Saturday, November 13, 2010

NOAH Shop & Forest Camp in Negros Oriental

There’s not much to see in Dumaguete City, although its a cool place with its seaside Rizal Boulevard, Silliman University, and many options for inexpensive food trip here. On our first day in Dumaguete, we spent the morning at Manjuyod sandbar, 54 km north of Dumaguete. We have also visited 2 old churches in Dumaguete and Bacong here.
Prior to visiting the Bacong church, our gracious and lovely host Ms. Pearl, took us to a stonecraft factory in Bacong. Its called Negros Oriental Arts & Heritage Shop or commonly referred to as NOAH.

NOAH’s main products are decorative and multi-use items made from rock material found in the province. The rocks are cut, carved, glued like mosaic patterns to their respective frames, before being glazed and polished. As we saw the painstaking efforts and fine craftmanship on each handmade product, I can say that their selling prices are worth each peso spent by their customers. Once these products reach the shops in Manila and abroad, they would cost much more.

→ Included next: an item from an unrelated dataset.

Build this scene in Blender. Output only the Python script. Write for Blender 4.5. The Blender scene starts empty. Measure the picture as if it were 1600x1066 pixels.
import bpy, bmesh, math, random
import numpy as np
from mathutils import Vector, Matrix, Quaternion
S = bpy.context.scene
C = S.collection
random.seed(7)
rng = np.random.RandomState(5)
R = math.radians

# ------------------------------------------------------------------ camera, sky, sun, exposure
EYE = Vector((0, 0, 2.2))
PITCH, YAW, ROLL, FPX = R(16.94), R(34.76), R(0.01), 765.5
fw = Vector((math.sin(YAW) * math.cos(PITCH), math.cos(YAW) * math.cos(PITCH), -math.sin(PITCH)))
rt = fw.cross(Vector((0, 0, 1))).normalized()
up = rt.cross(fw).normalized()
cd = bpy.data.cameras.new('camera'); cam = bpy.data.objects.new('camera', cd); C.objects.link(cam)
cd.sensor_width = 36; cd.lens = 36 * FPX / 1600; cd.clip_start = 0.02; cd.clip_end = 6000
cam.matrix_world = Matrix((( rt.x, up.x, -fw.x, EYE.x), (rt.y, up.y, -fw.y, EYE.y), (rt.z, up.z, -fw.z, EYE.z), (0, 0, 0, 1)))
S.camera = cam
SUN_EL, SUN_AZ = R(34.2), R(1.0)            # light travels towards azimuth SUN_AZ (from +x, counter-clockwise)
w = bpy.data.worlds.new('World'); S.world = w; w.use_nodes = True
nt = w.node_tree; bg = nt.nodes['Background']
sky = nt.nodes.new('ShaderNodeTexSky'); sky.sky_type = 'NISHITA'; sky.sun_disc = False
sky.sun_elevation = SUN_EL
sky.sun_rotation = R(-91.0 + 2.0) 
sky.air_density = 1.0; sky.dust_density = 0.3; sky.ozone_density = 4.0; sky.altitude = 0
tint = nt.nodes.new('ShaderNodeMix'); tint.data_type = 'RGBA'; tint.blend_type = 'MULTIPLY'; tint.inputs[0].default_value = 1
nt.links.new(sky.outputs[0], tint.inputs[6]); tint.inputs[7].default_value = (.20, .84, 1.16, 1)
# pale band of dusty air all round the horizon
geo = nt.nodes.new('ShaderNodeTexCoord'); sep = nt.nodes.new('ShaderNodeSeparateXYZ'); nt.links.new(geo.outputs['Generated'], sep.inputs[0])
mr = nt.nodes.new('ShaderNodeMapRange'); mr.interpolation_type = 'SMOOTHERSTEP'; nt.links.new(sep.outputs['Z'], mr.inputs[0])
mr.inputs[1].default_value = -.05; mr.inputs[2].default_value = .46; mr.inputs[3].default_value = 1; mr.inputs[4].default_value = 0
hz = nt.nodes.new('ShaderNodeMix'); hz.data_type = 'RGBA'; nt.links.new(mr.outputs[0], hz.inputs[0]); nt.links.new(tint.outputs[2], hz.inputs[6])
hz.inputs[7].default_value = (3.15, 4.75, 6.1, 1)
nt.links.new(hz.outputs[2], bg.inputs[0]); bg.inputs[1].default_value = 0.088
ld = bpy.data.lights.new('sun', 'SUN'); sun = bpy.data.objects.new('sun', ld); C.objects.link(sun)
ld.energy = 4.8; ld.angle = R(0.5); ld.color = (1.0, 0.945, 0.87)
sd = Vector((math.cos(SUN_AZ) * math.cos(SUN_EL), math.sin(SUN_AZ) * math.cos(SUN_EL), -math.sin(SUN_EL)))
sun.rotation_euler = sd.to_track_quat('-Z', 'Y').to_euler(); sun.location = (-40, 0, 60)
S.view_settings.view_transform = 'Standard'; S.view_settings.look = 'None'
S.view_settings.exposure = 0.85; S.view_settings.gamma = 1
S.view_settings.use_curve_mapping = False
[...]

Below is a globe on a marble stand. Note that each country on the map has a different color, representing an individual stone cut.

This large stone mosaic was ordered by a large auditing firm in Makati, at a price of more than Php 700k.

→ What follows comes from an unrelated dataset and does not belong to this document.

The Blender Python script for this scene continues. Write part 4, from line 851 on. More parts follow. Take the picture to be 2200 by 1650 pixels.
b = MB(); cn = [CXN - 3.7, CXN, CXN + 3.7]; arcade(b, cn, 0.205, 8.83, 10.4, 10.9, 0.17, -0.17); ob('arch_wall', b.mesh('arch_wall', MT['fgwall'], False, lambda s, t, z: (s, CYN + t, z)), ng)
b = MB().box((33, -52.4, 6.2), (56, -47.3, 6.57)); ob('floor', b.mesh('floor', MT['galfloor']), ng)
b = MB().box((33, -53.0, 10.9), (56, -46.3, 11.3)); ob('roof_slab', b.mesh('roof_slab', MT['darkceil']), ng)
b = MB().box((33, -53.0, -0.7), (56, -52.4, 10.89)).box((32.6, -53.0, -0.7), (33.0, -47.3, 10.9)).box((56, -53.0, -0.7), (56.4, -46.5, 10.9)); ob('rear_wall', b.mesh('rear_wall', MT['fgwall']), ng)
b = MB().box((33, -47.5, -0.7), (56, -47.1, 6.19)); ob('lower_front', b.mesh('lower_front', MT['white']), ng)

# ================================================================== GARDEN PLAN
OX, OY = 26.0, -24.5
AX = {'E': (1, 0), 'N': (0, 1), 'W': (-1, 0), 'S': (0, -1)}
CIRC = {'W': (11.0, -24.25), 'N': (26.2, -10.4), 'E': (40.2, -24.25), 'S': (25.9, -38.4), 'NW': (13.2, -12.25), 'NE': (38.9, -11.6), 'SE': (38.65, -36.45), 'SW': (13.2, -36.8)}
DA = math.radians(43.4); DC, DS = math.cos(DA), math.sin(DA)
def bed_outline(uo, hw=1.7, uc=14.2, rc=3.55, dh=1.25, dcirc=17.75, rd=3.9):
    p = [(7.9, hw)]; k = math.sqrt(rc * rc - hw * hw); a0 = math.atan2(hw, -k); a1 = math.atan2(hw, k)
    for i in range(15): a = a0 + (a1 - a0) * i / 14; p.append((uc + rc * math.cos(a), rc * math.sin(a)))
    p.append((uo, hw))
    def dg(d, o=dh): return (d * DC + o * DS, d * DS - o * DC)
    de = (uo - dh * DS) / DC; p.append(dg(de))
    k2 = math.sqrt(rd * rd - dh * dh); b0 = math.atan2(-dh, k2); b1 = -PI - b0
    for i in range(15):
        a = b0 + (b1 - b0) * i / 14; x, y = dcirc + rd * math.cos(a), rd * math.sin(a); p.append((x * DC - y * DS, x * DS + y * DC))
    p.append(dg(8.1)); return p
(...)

Our third stop that day was the Forest Camp located in the neighboring uphill town of Valencia. This town reminds me of Tagaytay due to its terrain, and of Makiling mountain due to its forest cover, streams, plus lanzones and rambutan trees with plenty of fruits as they are in season. Aside from these gifts of nature, the town's residents also enjoy free Php 800 worth of electricity charges each month, since their municipality host a geothermal power plant in the province.

Forest camp has a hanging bridge suspended above a small river. There are also many unfamiliar plants in the area, as well as a man-made shallow pond with tilapia fishes. Entrance fee is Php 100 for adults, and Php 80 for kids.

One of the coconut treehouses that can be rented for a fee, perfect for picnics.

Our next stop is the ACSAT farm where you could find the longkong variety of lanzones, the sweetest lanzones from Thailand retailing at Php 150/kg, about 6 times the price of their local lanzones. In Manila, that imported variety of lanzones below starts at retail price of Php 300/kg.

Last stop prior to lunch is the Silliman Anthropological Museum. Unfortunately, taking of photos inside the museum is not allowed. We had a brief tour of this popular university in the Visayas region, reminding me of UP campus but on a smaller scale. After lunch, we bought pasalubongs in the Buglasan kiosks, where each Negros Oriental town proudly show their products on this week-long province-wide Buglasan festival.

Many thanks to Ms. Pearl and her friend Mr. Willy, for pampering us from our arrival until our departure in the lovely and gentle city of Dumaguete.